The spread between the US and the euro area’s economic surprise indices has been decreasing, just as I suggested couple of months ago. While there is still more room for the US to keep producing negative surprises and Europe to produce positive surprises, there is only a month or two left for the spread between the two series to revert toward the mean.

Note that positive surprises do not suggest that data is bad or good. A positive surprise can be had even with a terrible data – just as long as expectations are even worse. Even with that caveat, I don't think that the surprise indices will cross anytime soon under the current economic policy stance.

G-20 meeting: The key event after today will be the meeting of the G-20 heads of government in Brisbane, Australia, held on November 15-16, 2014. The discussions will surely concentrate on Europe’s economic woes, and any signs of a political consensus being formed at the meeting would be a positive surprise for the markets.

The International Monetary Fund’s (IMF) note prepared for the meeting called for accommodative monetary policy in the euro area and Japan, and suggested that countries that are worried about high level of asset prices, macroprudential policies should be used in order to prevent premature monetary tightening. Mind you, the full note is good reading to get an overview of the global state of things.
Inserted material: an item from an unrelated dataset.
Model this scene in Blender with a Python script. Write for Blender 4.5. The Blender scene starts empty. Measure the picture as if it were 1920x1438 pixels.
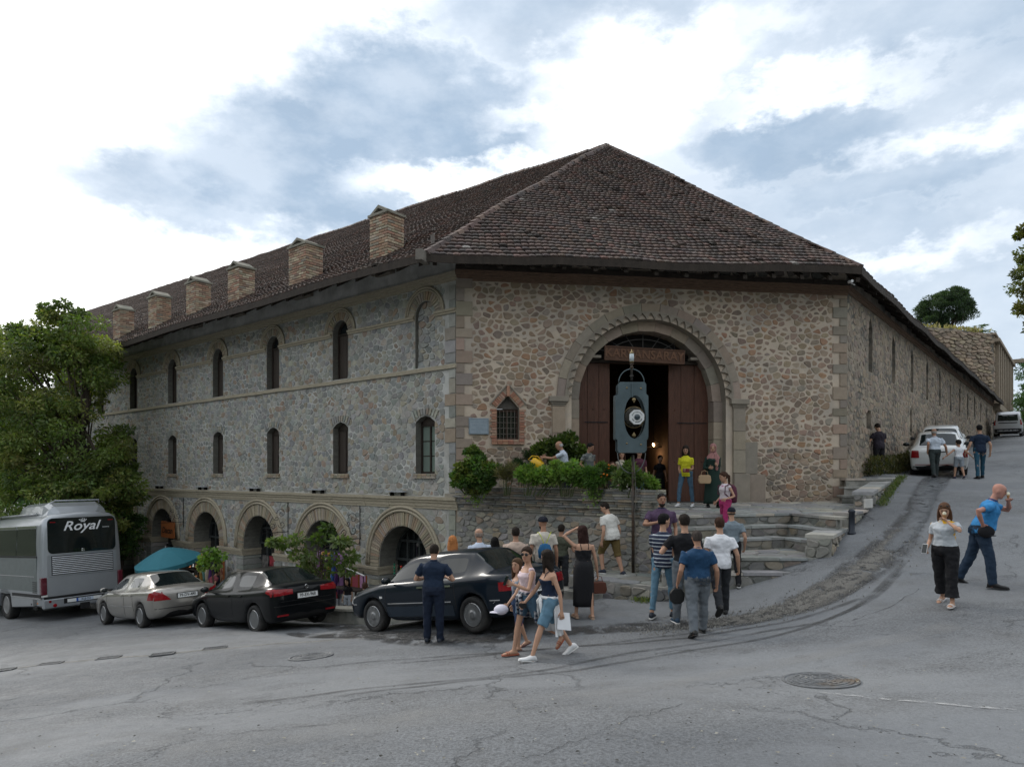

The note also said that countries with high current account surpluses should increase domestic demand, and that countries with “clearly identified needs” and economic slack should increase infrastructure investment. Both of these are clearly targeted towards Germany.

This echoes US treasury secretary Jacob Lew, who earlier this week stated that the current policies in Europe have not achieved growth objectives. He called for national authorities and other European bodies to act, while commending the European Central Bank’s “forceful steps”. See Bloomberg, Reuters, Financial Times and the US treasury for more.

The markets do not currently have high hopes that the latest version of the euro crisis – non-existent growth with zero inflation, with a threat of a deflationary spiral – will be solved any time soon. While I am not expecting the Germans to budge, it is worth remembering that this would be the perfect time for the markets to be seriously surprised, if something real would come out of the meeting.